Sorry, that was a typo. The name is actually Nacchinarkiniyar. Nacchinarkiniyar was a mediaeval commentator on the Tolkappiyam. In his commentary on the first verse of the Tolkappiyam's "Eluttatikaram", Nacchinarkiniyar suggests that the forms of the letters of the ancient Tamil script were derived entirely from geometric objects, such as the square, the circle, and the cross, which were combined with each other, and modified with other lines, to form the old script which the Tolkappiyam describes. Unfortunately, my copy of the Tol. only has Ilampuranar's commentary so I can't provide an exact translation of Nacchinarkiniyar's comments, but I think this is roughly what he said.

There are certainly some resemblances in Brahmi between characters having similar sounds (the two "l"s and the two "n"s, for example), and if one takes variants into account, the core characters are quite geometrical, so one sees why he proposed this theory. If imperial Aramaic was not the source for Brahmi, it may well be worth examining the structure of each letter in the script to see if they support his theory.

This makes it likely that the dedicated long matra, too, was first introduced in a Tamil context, and that the resulting system was only later imitated in Bhattiprolu. No such Tamil inscription has however been discovered yet."
I refer to the last sentence. Does the discovery you mentioned provide this missing link?
Ah, that's an interesting question. Unfortunately, the inscription pictured in the Hindu (which, incidentally, is the second stone rather than the first) does not have any long "a"s, so one can't really say, and the transcription of the first inscription suggests it doesn't either. However, an inscription discovered in Arittapatti in late 2003 used the same system as the Bhattiprolu inscriptions - including the distinctive dedicated long "a" matra. That inscription, too, was dated to the 3rd century BC, so it's probably fairly good evidence that the long "a" matra of the Bhattiprolu inscriptions was actually introduced in a Tamil context, as Baums and Glass speculate.
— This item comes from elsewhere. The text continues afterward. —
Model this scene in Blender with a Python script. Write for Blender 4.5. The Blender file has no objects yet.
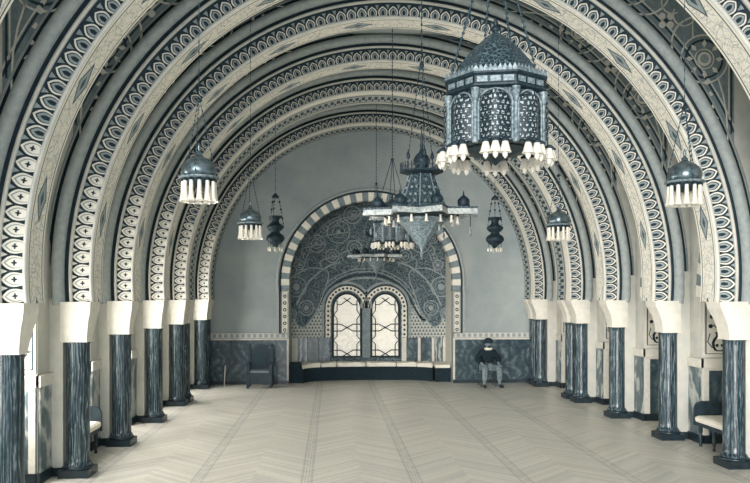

To give some background for the others, the main difference between Tamil Brahmi and Asokan Brahmi is that whereas in Asokan Brahmi a consonant sign has an inherent "a" sound, in Tamil Brahmi it does not, and a matra must be added to produce an "a". If you look at the last two symbols in the photograph in the Hindu's article, you'll see they're read as "ka" and "l". The little bar on top of the cross adds the "a" to the "k". The "l", lacking the bar, is a pure consonant. In Asokan Brahmi, these symbols would have represented "kaala" rather than "kal".

The Bhattiprolu inscriptions, which are in Prakrit, use this system, and add a second feature. In Tamil Brahmi, "kaa" was written by drawing a cross (representing "k"), adding an overbar (adding a short "a"), and then writing the symbol for the independent vowel "a" next to it. The Bhattiprolu inscriptions, in contrast, have a dedicated matra to denote the long vowel "aa", which is basically the overbar for short "a" with a little vertical hook at the end. This system was thought to have been borrowed from Tamil Brahmi, but no actual Tamil inscriptions that used this system were known, until the discovery of the Arittapatti inscriptions a couple of years ago.